** START OF Material **

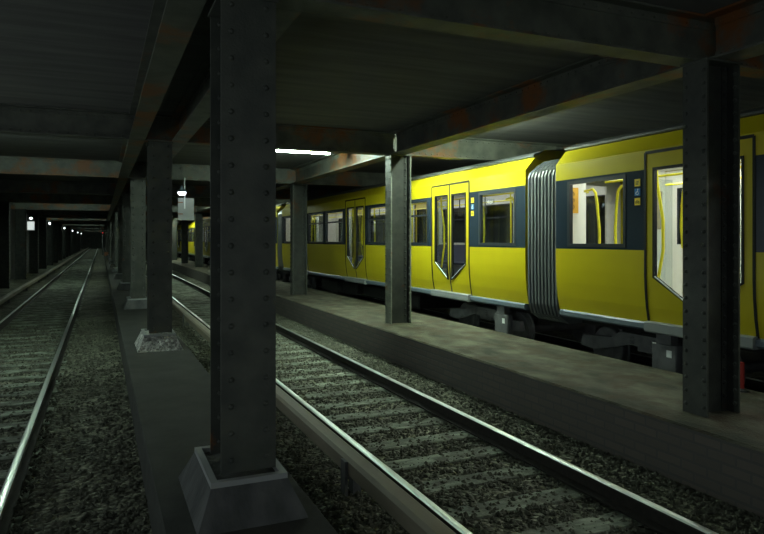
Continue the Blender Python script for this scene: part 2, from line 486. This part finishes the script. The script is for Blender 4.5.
# loose stones of the ballast bed, half covering the sleepers
def stones(n, x0, x1, y0, y1, avoid):
    mb = MB()
    while n:
        x, y = random.uniform(x0, x1), y0 + (y1 - y0) * random.random() ** 1.5
        if any(abs(x - a) < .085 for a in avoid): continue
        n -= 1
        r = random.uniform(.014, .034); a = random.uniform(0, 6.3); z = (GZ if -2.27 < x < -.6 or 2.15 < x < 3.81 else -.133) + random.uniform(-.004, .02)
        ca, sa = C_(a) * r, S_(a) * r; e = random.uniform(.6, 1.1); h = r * random.uniform(.5, .9)
        vs = [(x + ca, y + sa, z), (x - sa * e, y + ca * e, z + .004), (x - ca, y - sa, z), (x + sa * e, y - ca * e, z - .003), (x + ca * .2, y + sa * .3, z + h), (x, y, z - h)]
        mb.add(vs, [(0, 1, 4), (1, 2, 4), (2, 3, 4), (3, 0, 4), (1, 0, 5), (2, 1, 5), (3, 2, 5), (0, 3, 5)])
    return mb
mb = stones(16000, 1.34, 4.5, 2.2, 16, (2.235, 3.728))
m2 = stones(9000, -2.6, .32, 3.5, 18, (-2.188, -.683)); mb.add(m2.v, m2.f)
o = mb.build('ground_stones', M['stone']); o['kind'] = 'stuff'; tag(o, 'grey brown ballast stones strewn between the rails and sleepers', 'ballast')

# conductor rails under board covers
def conductor(x, side, label, y0, y1, first, step):
    t = thing('conductor_rail', label, 'conductor rail', (x, 0, 0), 'conductor rails')
    MB().extrude([(-.08, .045), (-.065, .04), (-.065, .13), (.065, .13), (.065, .04), (.08, .045), (.08, .15), (.05, .172), (-.05, .172), (-.08, .15)], 'y', y0, y1).build('cover_board', M['cover'], t)
    MB().box(-.03, .03, y0, y1, .05, .115).build('contact_rail', M['iron'], t)
    b0 = None
    yy = first
    while yy < min(y1, 60):
        if b0 is None:
            mb = MB().box(-.035, .035, -.05, .05, -.2 - GZ + GZ, .052)
            mb.box(side * .08 if side > 0 else -.105, .105 if side > 0 else side * .08, -.05, .05, GZ, .15).box(-.09, .09, -.06, .06, GZ, GZ + .03)
            b0 = mb.build('bracket', M['iron'], t, (0, yy, 0))
        else:
            c = b0.copy(); COL.objects.link(c); c.parent = t; c.location = (0, yy, 0)
        yy += step
conductor(1.91, -1, 'beige board covered conductor rail along the left side of the middle track', -2.9, 110, 4.95, 5.6)
conductor(-2.78, -1, 'board covered conductor rail along the left wall beside the left track', -2.9, YF - 1, 2, 5.6)

# ------------------------------------------------------------------ the train
LC, W = 15.8, 1.15
CX0 = 6.5 + W
PITCH = LC + .79
PROF = [(.065, .87), (.03, 1.07), (.008, 1.3), (0, 1.5), (0, 3.11), (.19, 3.33)]
def inset(z):
    for (a, za), (b, zb) in zip(PROF, PROF[1:]):
        if za <= z <= zb: return a + (b - a) * (z - za) / (zb - za)
    return PROF[0][0] if z < PROF[0][1] else PROF[-1][0]
DOORS = [(-5.335 - .765, -5.335 + .765), (-.765, .765), (5.335 - .765, 5.335 + .765)]
E_ = LC / 2
WINS = [(-E_ + .3, -E_ + 1.43), (E_ - 1.43, E_ - .3)]
for a, b in ((DOORS[0][1], DOORS[1][0]), (DOORS[1][1], DOORS[2][0])):
    WINS += [(a + .22, a + 1.76), (b - 1.76, b - .22)]
DZ1 = 3.075; WZ0, WZ1 = 1.87, 2.80; BZa, BZb = 1.81, 2.86
def side_cells(sg, pick, off=0., zs=None, span=(-99, 99)):
    ys = sorted(set([-E_, E_] + [v for d in DOORS for v in d] + [v for w in WINS for v in w]))
    zs = zs or [.87, 1.07, 1.3, 1.5, BZa, WZ0, WZ1, BZb, DZ1, 3.11, 3.18, 3.33]
    mb = MB()
    for y0, y1 in zip(ys, ys[1:]):
        for z0, z1 in zip(zs, zs[1:]):
            ym, zm = (y0 + y1) / 2, (z0 + z1) / 2
            if any(a < ym < b for a, b in DOORS) and zm < DZ1: continue
            if any(a < ym < b for a, b in WINS) and WZ0 < zm < WZ1: continue
            if not pick(zm) or not span[0] < ym < span[1]: continue
            xa, xb = sg * (W - inset(z0) - off), sg * (W - inset(z1) - off)
            mb.add([(xa, y0, z0), (xa, y1, z0), (xb, y1, z1), (xb, y0, z1)], [(0, 1, 2, 3)])
    return mb
def solid_ring_yz(x0, x1, outer, inner, mb=None):
    mb = mb or MB()
    n = len(outer)
    vs = [(x0, *p) for p in outer] + [(x0, *p) for p in inner] + [(x1, *p) for p in outer] + [(x1, *p) for p in inner]
    fs = []
    for i in range(n):
        j = (i + 1) % n
        fs += [(i, j, n + j, n + i), (2 * n + i, 3 * n + i, 3 * n + j, 2 * n + j), (i, 2 * n + i, 2 * n + j, j), (n + i, n + j, 3 * n + j, 3 * n + i)]
    return mb.add(vs, fs)
def rect(y0, y1, z0, z1): return [(y0, z0), (y1, z0), (y1, z1), (y0, z1)]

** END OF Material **

■ Objective: Write out the whole listing again, exactly, with no pictures.

■ Solution for this problem:
Continue the Blender Python script for this scene: part 2, from line 486. This part finishes the script. The script is for Blender 4.5.
# loose stones of the ballast bed, half covering the sleepers
def stones(n, x0, x1, y0, y1, avoid):
    mb = MB()
    while n:
        x, y = random.uniform(x0, x1), y0 + (y1 - y0) * random.random() ** 1.5
        if any(abs(x - a) < .085 for a in avoid): continue
        n -= 1
        r = random.uniform(.014, .034); a = random.uniform(0, 6.3); z = (GZ if -2.27 < x < -.6 or 2.15 < x < 3.81 else -.133) + random.uniform(-.004, .02)
        ca, sa = C_(a) * r, S_(a) * r; e = random.uniform(.6, 1.1); h = r * random.uniform(.5, .9)
        vs = [(x + ca, y + sa, z), (x - sa * e, y + ca * e, z + .004), (x - ca, y - sa, z), (x + sa * e, y - ca * e, z - .003), (x + ca * .2, y + sa * .3, z + h), (x, y, z - h)]
        mb.add(vs, [(0, 1, 4), (1, 2, 4), (2, 3, 4), (3, 0, 4), (1, 0, 5), (2, 1, 5), (3, 2, 5), (0, 3, 5)])
    return mb
mb = stones(16000, 1.34, 4.5, 2.2, 16, (2.235, 3.728))
m2 = stones(9000, -2.6, .32, 3.5, 18, (-2.188, -.683)); mb.add(m2.v, m2.f)
o = mb.build('ground_stones', M['stone']); o['kind'] = 'stuff'; tag(o, 'grey brown ballast stones strewn between the rails and sleepers', 'ballast')

# conductor rails under board covers
def conductor(x, side, label, y0, y1, first, step):
    t = thing('conductor_rail', label, 'conductor rail', (x, 0, 0), 'conductor rails')
    MB().extrude([(-.08, .045), (-.065, .04), (-.065, .13), (.065, .13), (.065, .04), (.08, .045), (.08, .15), (.05, .172), (-.05, .172), (-.08, .15)], 'y', y0, y1).build('cover_board', M['cover'], t)
    MB().box(-.03, .03, y0, y1, .05, .115).build('contact_rail', M['iron'], t)
    b0 = None
    yy = first
    while yy < min(y1, 60):
        if b0 is None:
            mb = MB().box(-.035, .035, -.05, .05, -.2 - GZ + GZ, .052)
            mb.box(side * .08 if side > 0 else -.105, .105 if side > 0 else side * .08, -.05, .05, GZ, .15).box(-.09, .09, -.06, .06, GZ, GZ + .03)
            b0 = mb.build('bracket', M['iron'], t, (0, yy, 0))
        else:
            c = b0.copy(); COL.objects.link(c); c.parent = t; c.location = (0, yy, 0)
        yy += step
conductor(1.91, -1, 'beige board covered conductor rail along the left side of the middle track', -2.9, 110, 4.95, 5.6)
conductor(-2.78, -1, 'board covered conductor rail along the left wall beside the left track', -2.9, YF - 1, 2, 5.6)

# ------------------------------------------------------------------ the train
LC, W = 15.8, 1.15
CX0 = 6.5 + W
PITCH = LC + .79
PROF = [(.065, .87), (.03, 1.07), (.008, 1.3), (0, 1.5), (0, 3.11), (.19, 3.33)]
def inset(z):
    for (a, za), (b, zb) in zip(PROF, PROF[1:]):
        if za <= z <= zb: return a + (b - a) * (z - za) / (zb - za)
    return PROF[0][0] if z < PROF[0][1] else PROF[-1][0]
DOORS = [(-5.335 - .765, -5.335 + .765), (-.765, .765), (5.335 - .765, 5.335 + .765)]
E_ = LC / 2
WINS = [(-E_ + .3, -E_ + 1.43), (E_ - 1.43, E_ - .3)]
for a, b in ((DOORS[0][1], DOORS[1][0]), (DOORS[1][1], DOORS[2][0])):
    WINS += [(a + .22, a + 1.76), (b - 1.76, b - .22)]
DZ1 = 3.075; WZ0, WZ1 = 1.87, 2.80; BZa, BZb = 1.81, 2.86
def side_cells(sg, pick, off=0., zs=None, span=(-99, 99)):
    ys = sorted(set([-E_, E_] + [v for d in DOORS for v in d] + [v for w in WINS for v in w]))
    zs = zs or [.87, 1.07, 1.3, 1.5, BZa, WZ0, WZ1, BZb, DZ1, 3.11, 3.18, 3.33]
    mb = MB()
    for y0, y1 in zip(ys, ys[1:]):
        for z0, z1 in zip(zs, zs[1:]):
            ym, zm = (y0 + y1) / 2, (z0 + z1) / 2
            if any(a < ym < b for a, b in DOORS) and zm < DZ1: continue
            if any(a < ym < b for a, b in WINS) and WZ0 < zm < WZ1: continue
            if not pick(zm) or not span[0] < ym < span[1]: continue
            xa, xb = sg * (W - inset(z0) - off), sg * (W - inset(z1) - off)
            mb.add([(xa, y0, z0), (xa, y1, z0), (xb, y1, z1), (xb, y0, z1)], [(0, 1, 2, 3)])
    return mb
def solid_ring_yz(x0, x1, outer, inner, mb=None):
    mb = mb or MB()
    n = len(outer)
    vs = [(x0, *p) for p in outer] + [(x0, *p) for p in inner] + [(x1, *p) for p in outer] + [(x1, *p) for p in inner]
    fs = []
    for i in range(n):
        j = (i + 1) % n
        fs += [(i, j, n + j, n + i), (2 * n + i, 3 * n + i, 3 * n + j, 2 * n + j), (i, 2 * n + i, 2 * n + j, j), (n + i, n + j, 3 * n + j, 3 * n + i)]
    return mb.add(vs, fs)
def rect(y0, y1, z0, z1): return [(y0, z0), (y1, z0), (y1, z1), (y0, z1)]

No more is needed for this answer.